L’affaire Gürtel, de son nom de code policier, se termine par des verdicts exemplaires, condamnant des chefs d’entreprise et surtout d’anciens responsables du PP : 351 ans de prison pour un total de 29 accusés.
La caisse noire du PP
Le verdict confirme l’existence d’une caisse noire au sein du PP, alimentée notamment par des surfacturations d’événements politiques et des pots-de-vin en liquide dans l’attribution de marchés publics. Et ce entre les années 1990 et le début des années 2010.
“Ce coup de massue [judiciaire] affecte la crédibilité d’un parti qui a gouverné l’Espagne entre 1996 et 2004, et depuis 2011”, écrit le quotidien El País dans son éditorial, précisant dans un autre article qu’il “s’agit du réseau de corruption le plus vaste de l’histoire de la démocratie espagnole”.

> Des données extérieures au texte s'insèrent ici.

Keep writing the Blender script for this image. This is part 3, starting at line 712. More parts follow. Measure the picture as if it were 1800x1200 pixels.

Le Parti populaire, comme personne juridique, a lui-même été condamné à une lourde amende en tant que bénéficiaire de ce “système de corruption institutionnel”, précise le verdict. Un des moments clés du procès a été la comparution, comme témoin, de Mariano Rajoy lui-même, le 26 juillet dernier. “Le président du gouvernement avait alors affirmé, rappelle El País, que ‘jamais’ son parti n’avait reçu de dons en liquide de chefs d’entreprise, et il avait répété à sept occasions qu’il ne s’était jamais occupé de questions financières dans la formation conservatrice, mais uniquement des questions politiques.”

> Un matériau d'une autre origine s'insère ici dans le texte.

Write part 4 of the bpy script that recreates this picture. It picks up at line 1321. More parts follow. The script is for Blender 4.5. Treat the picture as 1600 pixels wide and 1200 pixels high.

Des preuves “confondantes”, selon le verdict
Un témoignage rejeté par la sentence : “Les juges ont estimé que les preuves sur l’existence de la caisse noire sont si ‘confondantes’ que les témoignages de Rajoy et de ses compagnons de parti ne leur ont pas paru ‘assez vraisemblables’”, poursuit El País.

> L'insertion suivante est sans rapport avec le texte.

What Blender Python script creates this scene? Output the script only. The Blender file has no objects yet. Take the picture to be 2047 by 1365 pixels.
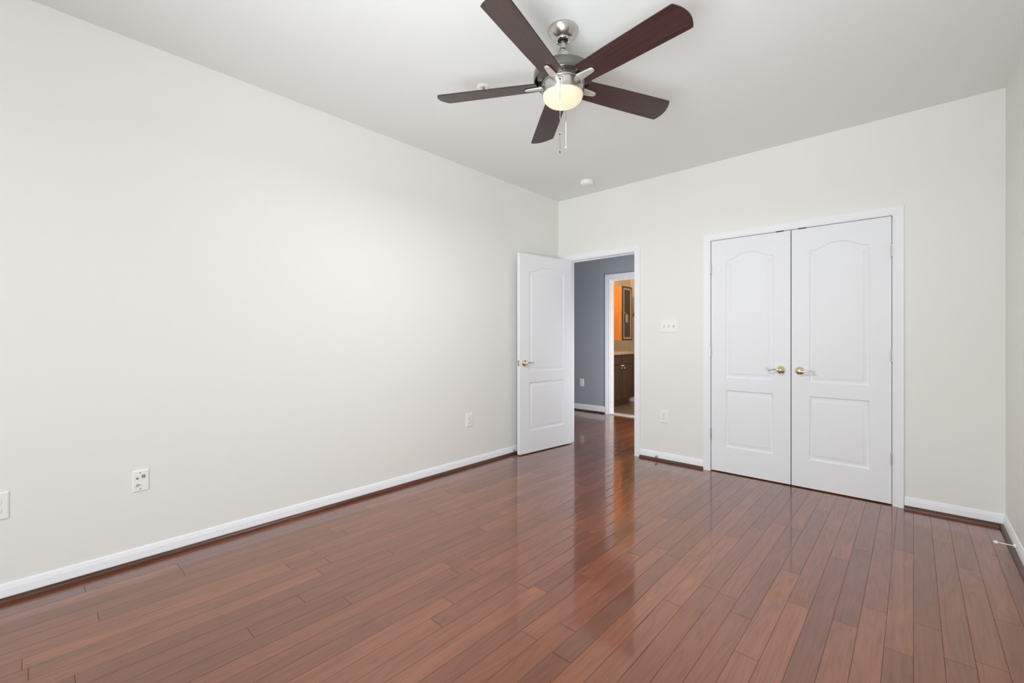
import bpy, bmesh, math, random
from mathutils import Vector, Matrix
random.seed(7)
S = bpy.context.scene
COL = S.collection
PI = math.pi

# ------------------------------------------------------------------ frame of the place (metres)
D, XL, XR, H, EYE = 4.1031, -3.0136, 0.4261, 2.743, 1.185   # back wall y, left / right wall x, ceiling, lens height
YN = -3.2                                                  # wall behind the photographer (holds the windows)
WT = 0.10                                                   # partition thickness
YH = 6.06                                                   # far wall of the hall
FPX = 880.65

# ------------------------------------------------------------------ camera
cam = bpy.data.objects.new('camera', bpy.data.cameras.new('camera'))
COL.objects.link(cam)
cam.location = (0, 0, EYE)
cam.rotation_euler = (PI / 2, 0, math.radians(42.324))
cam.data.sensor_width = 36.0
cam.data.lens = FPX * 36.0 / 2047.0
cam.data.shift_y = (674.72 - 682.5) / 2047.0
cam.data.clip_start = 0.02
S.camera = cam

# ------------------------------------------------------------------ world, daylight, exposure
world = bpy.data.worlds.new('sky'); S.world = world
world.use_nodes = True
world.node_tree.nodes['Background'].inputs[0].default_value = (0.80, 0.90, 1.0, 1)
world.node_tree.nodes['Background'].inputs[1].default_value = 1.0

def area(name, loc, rot, sx, sy, watts, colour, spread=180):
    l = bpy.data.lights.new(name, 'AREA'); l.shape = 'RECTANGLE'
    l.size, l.size_y, l.energy, l.color = sx, sy, watts, colour
    l.spread = math.radians(spread)
    o = bpy.data.objects.new(name, l); COL.objects.link(o)
    o.location = loc; o.rotation_euler = rot
    return o
def point(name, loc, watts, colour, radius=0.05):
    l = bpy.data.lights.new(name, 'POINT'); l.energy, l.color, l.shadow_soft_size = watts, colour, radius
    o = bpy.data.objects.new(name, l); COL.objects.link(o); o.location = loc
    return o
# daylight through the two windows in the wall behind the lens
WINS = [(-2.05, -0.95), (-0.80, 0.30)]
WZ0, WZ1 = 0.45, 2.35
DAY = (0.90, 0.965, 1.0)
WATT, FANW, FLW = (2, 54), 30, 22.5
for (a, b), watt, turn in zip(WINS, WATT, (0, 25)):       # right-hand light set stronger and turned left to balance the walls
    area('daylight', ((a + b) / 2, YN + 0.10, 1.40), (PI / 2, 0, math.radians(turn)), b - a, WZ1 - WZ0, watt, DAY, 118)
# downward glow of the ceiling fan's lit bowl
area('fan_lamp', (-1.31, 1.82, 2.333), (0, 0, 0), 0.16, 0.16, FANW, (0.97, 0.98, 1.0))
# added fill light behind the lens, bounced off the ceiling to even the walls
area('bounce_fill', (-0.4, -0.5, 1.0), (PI + math.radians(-50), 0, math.radians(20)), 1.1, 1.1, FLW, (0.93, 0.97, 1.0), 90)
# unseen light added to brighten the hall wall; bathroom lamp (out of the frame)
area('hall_fill', (-1.80, 5.0, 0.80), (PI / 2, 0, math.radians(58)), 0.7, 1.2, 36, (0.95, 0.97, 1.0))
point('bathroom_lamp', (-3.6, 6.5, 2.5), 29, (1.0, 0.80, 0.58), 0.10)

S.view_settings.view_transform = 'Standard'
S.view_settings.look = 'None'
S.view_settings.gamma = 1.0
S.view_settings.use_curve_mapping = False
S.view_settings.exposure = -0.05
S.cycles.use_denoising = True
S.cycles.max_bounces = 14
S.cycles.diffuse_bounces = 10
S.cycles.glossy_bounces = 5
S.cycles.sample_clamp_indirect = 6.0

# ------------------------------------------------------------------ materials
def mat(name, colour, rough=0.5, metal=0.0, spec=0.5, coat=0.0):
    m = bpy.data.materials.new(name); m.use_nodes = True
    b = m.node_tree.nodes['Principled BSDF']
    b.inputs['Base Color'].default_value = (*colour, 1)
    b.inputs['Roughness'].default_value = rough
    b.inputs['Metallic'].default_value = metal
    b.inputs['Specular IOR Level'].default_value = spec
    b.inputs['Coat Weight'].default_value = coat
    return m
class NT:
    """small node-tree writer"""
    def __init__(s, m): s.t = m.node_tree; s.b = s.t.nodes['Principled BSDF']
    def n(s, kind, **kw):
        x = s.t.nodes.new(kind)
        for k, v in kw.items(): setattr(x, k, v)
        return x
    def l(s, a, b): s.t.links.new(a, b)
    def math(s, op, a, b=None, c=None):
        x = s.n('ShaderNodeMath', operation=op)
        for i, v in enumerate((a, b, c)):
            if v is None: continue
            if isinstance(v, (int, float)): x.inputs[i].default_value = v
            else: s.l(v, x.inputs[i])
        return x.outputs[0]
    def coords(s): return s.n('ShaderNodeTexCoord').outputs['Object']
    def mapped(s, vec, scale, loc=(0, 0, 0)):
        m = s.n('ShaderNodeMapping'); m.inputs['Scale'].default_value = scale; m.inputs['Location'].default_value = loc
        s.l(vec, m.inputs['Vector']); return m.outputs[0]
    def noise(s, vec, scale=1.0, detail=4, rough=0.55, dist=0.0):
        x = s.n('ShaderNodeTexNoise'); x.inputs['Scale'].default_value = scale; x.inputs['Detail'].default_value = detail
        x.inputs['Roughness'].default_value = rough; x.inputs['Distortion'].default_value = dist
        s.l(vec, x.inputs['Vector']); return x.outputs['Fac']
    def ramp(s, fac, stops):
        x = s.n('ShaderNodeValToRGB'); e = x.color_ramp.elements
        while len(e) > 1: e.remove(e[0])
        e[0].position = stops[0][0]; e[0].color = (*stops[0][1], 1)
        for p, c in stops[1:]:
            k = e.new(p); k.color = (*c, 1)
        s.l(fac, x.inputs[0]); return x.outputs[0]
    def mix(s, fac, a, b, mode='MIX'):
        x = s.n('ShaderNodeMix', data_type='RGBA', blend_type=mode)
        for sock, v in ((x.inputs[0], fac), (x.inputs[6], a), (x.inputs[7], b)):
            if isinstance(v, (int, float)): sock.default_value = v
            elif isinstance(v, tuple): sock.default_value = (*v, 1)
            else: s.l(v, sock)
        return x.outputs[2]
    def bump(s, height, strength, dist=0.001):
        x = s.n('ShaderNodeBump'); x.inputs['Strength'].default_value = strength; x.inputs['Distance'].default_value = dist
        s.l(height, x.inputs['Height']); s.l(x.outputs[0], s.b.inputs['Normal']); return x

def paint(name, colour, rough=0.6, orange_peel=0.05):
    m = mat(name, colour, rough, spec=0.35); t = NT(m)
    t.bump(t.noise(t.coords(), 260, 3), orange_peel, 0.0006)
    return m
M = {}
M['wall'] = paint('cream wall paint', (0.815, 0.812, 0.780))
M['ceiling'] = paint('matt ceiling paint', (0.825, 0.85, 0.835), 0.9)
M['trim'] = mat('white trim enamel', (0.86, 0.872, 0.90), 0.42, spec=0.3)
M['hallwall'] = paint('blue grey hall paint', (0.365, 0.395, 0.440))
M['bathwall'] = paint('tan bathroom paint', (0.74, 0.64, 0.50))
M['plastic'] = mat('white plastic', (0.87, 0.87, 0.835), 0.4)
M['slot'] = mat('dark slot', (0.24, 0.235, 0.225), 0.6)
M['surround'] = mat('grey toggle surround', (0.50, 0.49, 0.46), 0.5)
M['slotgrey'] = mat('grey contact', (0.27, 0.265, 0.25), 0.5)
M['nickel'] = mat('brushed nickel', (0.60, 0.575, 0.545), 0.27, 1.0)
M['iron'] = mat('satin blade iron', (0.74, 0.72, 0.69), 0.5, 0.75)
M['nickel_dark'] = mat('satin nickel motor shell', (0.20, 0.197, 0.19), 0.22, 1.0)
M['chrome'] = mat('polished chrome', (0.70, 0.70, 0.70), 0.12, 1.0)
M['hinge'] = mat('satin hinge steel', (0.52, 0.51, 0.49), 0.35, 1.0)
M['brass'] = mat('polished brass', (0.86, 0.78, 0.52), 0.16, 1.0)
M['lever'] = mat('satin nickel lever', (0.70, 0.69, 0.66), 0.22, 1.0)
M['chain'] = mat('dull chain metal', (0.022, 0.021, 0.020), 0.6)
M['black'] = mat('black gap', (0.01, 0.01, 0.01), 0.7)
M['darkmetal'] = mat('dark steel', (0.05, 0.05, 0.05), 0.4, 0.8)
M['porcelain'] = mat('white porcelain', (0.85, 0.84, 0.81), 0.12)
M['marble'] = mat('pale marble', (0.78, 0.74, 0.68), 0.2)
M['rubber'] = mat('white rubber', (0.86, 0.86, 0.85), 0.5)

def door_paint():
    m = mat('white moulded door enamel', (0.83, 0.848, 0.875), 0.50, spec=0.25); t = NT(m)
    c = t.coords()
    g = t.noise(t.mapped(c, (150, 150, 6)), 1.0, 4)
    w = t.noise(t.mapped(c, (16, 16, 1.4)), 1.0, 2, 0.5, 0.8)
    rings = t.math('SINE', t.math('MULTIPLY', w, 90.0))
    t.bump(t.math('ADD', t.math('MULTIPLY', rings, 0.16), g), 0.22, 0.0008)
    return m
M['door'] = door_paint()

PLANK = 0.0838
def floor_wood():
    m = mat('polished red brown plank floor', (0.15, 0.05, 0.03), 0.16); t = NT(m)
    c = t.coords()
    sx = t.n('ShaderNodeSeparateXYZ'); t.l(c, sx.inputs[0]); X, Y = sx.outputs[0], sx.outputs[1]
    r = t.math('ADD', t.math('DIVIDE', X, PLANK), 400 - 0.001 / PLANK)
    row = t.math('FLOOR', r); fr = t.math('FRACT', r)
    wn = t.n('ShaderNodeTexWhiteNoise', noise_dimensions='1D'); t.l(row, wn.inputs['W'])
    K = 0.95
    w = t.math('ADD', t.math('MULTIPLY', Y, K), t.math('MULTIPLY', wn.outputs['Value'], 613.0))
    v1 = t.n('ShaderNodeTexVoronoi', voronoi_dimensions='1D', feature='F1'); v1.inputs['Scale'].default_value = 1.0
    v2 = t.n('ShaderNodeTexVoronoi', voronoi_dimensions='1D', feature='DISTANCE_TO_EDGE'); v2.inputs['Scale'].default_value = 1.0
    t.l(w, v1.inputs['W']); t.l(w, v2.inputs['W'])
    sc = t.n('ShaderNodeSeparateColor'); t.l(v1.outputs['Color'], sc.inputs[0])
    tone, seed = sc.outputs[0], sc.outputs[1]
    # distance to the long and short joints in metres
    dx = t.math('MULTIPLY', t.math('MINIMUM', fr, t.math('SUBTRACT', 1.0, fr)), PLANK)
    dy = t.math('DIVIDE', v2.outputs['Distance'], K)
    de = t.math('MINIMUM', dx, t.math('MULTIPLY', dy, 0.8))
    gap = t.math('SUBTRACT', 1.0, t.math('SMOOTH_MIN', t.math('DIVIDE', de, 0.0013), 1.0, 0.1))
    gap = t.math('MAXIMUM', gap, 0.0)
    # grain
    cb = t.n('ShaderNodeCombineXYZ')
    t.l(X, cb.inputs[0]); t.l(Y, cb.inputs[1]); t.l(t.math('MULTIPLY', seed, 37.0), cb.inputs[2])
    fine = t.noise(t.mapped(cb.outputs[0], (150, 6, 1)), 1.0, 3, 0.6)
    blot = t.noise(t.mapped(cb.outputs[0], (14, 2.6, 1)), 1.0, 4, 0.6, 0.6)
    cath = t.noise(t.mapped(cb.outputs[0], (12, 0.9, 1)), 1.0, 2, 0.5, 0.3)
    rings = t.math('ABSOLUTE', t.math('SINE', t.math('MULTIPLY', cath, 30.0)))
    rings = t.math('POWER', rings, 0.55)
    tn = t.math('MULTIPLY_ADD', tone, 0.42, t.math('MULTIPLY_ADD', blot, 0.54, 0.01))
    col = t.ramp(tn, [(0.10, (0.108, 0.0270, 0.0100)), (0.34, (0.160, 0.0415, 0.0150)), (0.62, (0.216, 0.0590, 0.0205)), (0.92, (0.320, 0.0980, 0.0360))])
    dark = t.math('MULTIPLY', t.math('SUBTRACT', 1.0, rings), 0.30)
    dark = t.math('ADD', dark, t.math('MULTIPLY', t.math('SUBTRACT', fine, 0.44), 0.6))
    dk = t.n('ShaderNodeClamp'); t.l(dark, dk.inputs[0]); dk.inputs[2].default_value = 0.6
    col = t.mix(dk.outputs[0], col, (0.042, 0.012, 0.007))
    col = t.mix(t.math('MULTIPLY', gap, 0.85), col, (0.020, 0.008, 0.006))
    t.l(col, t.b.inputs['Base Color'])
    rg = t.math('MULTIPLY_ADD', fine, 0.05, t.math('MULTIPLY_ADD', seed, 0.03, 0.285))
    t.l(t.math('ADD', rg, t.math('MULTIPLY', gap, 0.3)), t.b.inputs['Roughness'])
    t.b.inputs['IOR'].default_value = 1.25
    shut = t.math('SUBTRACT', 1.0, gap)
    t.l(shut, t.b.inputs['Coat Weight']); t.l(t.math('MULTIPLY', shut, 0.5), t.b.inputs['Specular IOR Level'])
    t.b.inputs['Coat IOR'].default_value = 1.74
    t.l(t.math('MULTIPLY_ADD', seed, 0.04, 0.065), t.b.inputs['Coat Roughness'])
    # eased plank edges, slight cupping and mill waves
    edge = t.math('MULTIPLY', t.math('SMOOTH_MIN', t.math('DIVIDE', de, 0.004), 1.0, 0.5), 0.9)
    wav = t.noise(t.mapped(cb.outputs[0], (9, 3.0, 1)), 1.0, 2)
    hgt = t.math('ADD', edge, t.math('ADD', t.math('MULTIPLY', wav, 0.55), 0.0))
    bp = t.bump(hgt, 0.35, 0.0009); t.l(bp.outputs[0], t.b.inputs['Coat Normal'])
    return m
M['floor'] = floor_wood()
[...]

Le verdict a fait l’effet d’une bombe politique, et le Parti socialiste (PSOE), principal parti d’opposition, a déposé dès vendredi 25 mai une motion de censure contre le gouvernement de Mariano Rajoy. L’éditorial d’El País est titré : “Un gouvernement zombie”, qui laisse Rajoy “sans arguments ni marge politique”.
Reste qu’une motion de censure n’est pas gagnée d’avance, selon l’arithmétique parlementaire. Si le PSOE peut compter sur l’appui du parti de gauche Unidos Podemos et de certaines petites formations, il n’est pas sûr que la motion de censure obtienne une majorité absolue.
Ciudadanos en tête des sondages
Le plus sûr serait de compter avec le parti centriste Ciudadanos (centre), qui soutient le PP mais dont les liens avec ce dernier se sont largement distendus ces derniers temps.
Dans la matinée du 25 mai, Ciudadanos, par la voix de son secrétaire général José Manuel Villegas, repris notamment par El País, a réclamé au PP “des élections anticipées dans les prochaines semaines [car] la corruption a liquidé cette législature”.
Faute de réponse, le responsable de Ciuadadanos a laissé entendre qu’il pourrait soutenir, sous conditions, la motion de censure – avec, toujours en vue, des élections anticipées. Le parti centriste joue sur du velours : le dernier sondage, publié le 14 mai par El País, le donne largement en tête avec 29 % des intentions de vote tandis que les trois autres grandes formations, Unidos Podemos, PP et PSOE, seraient au coude-à-coude, avec environ 19 % des voix.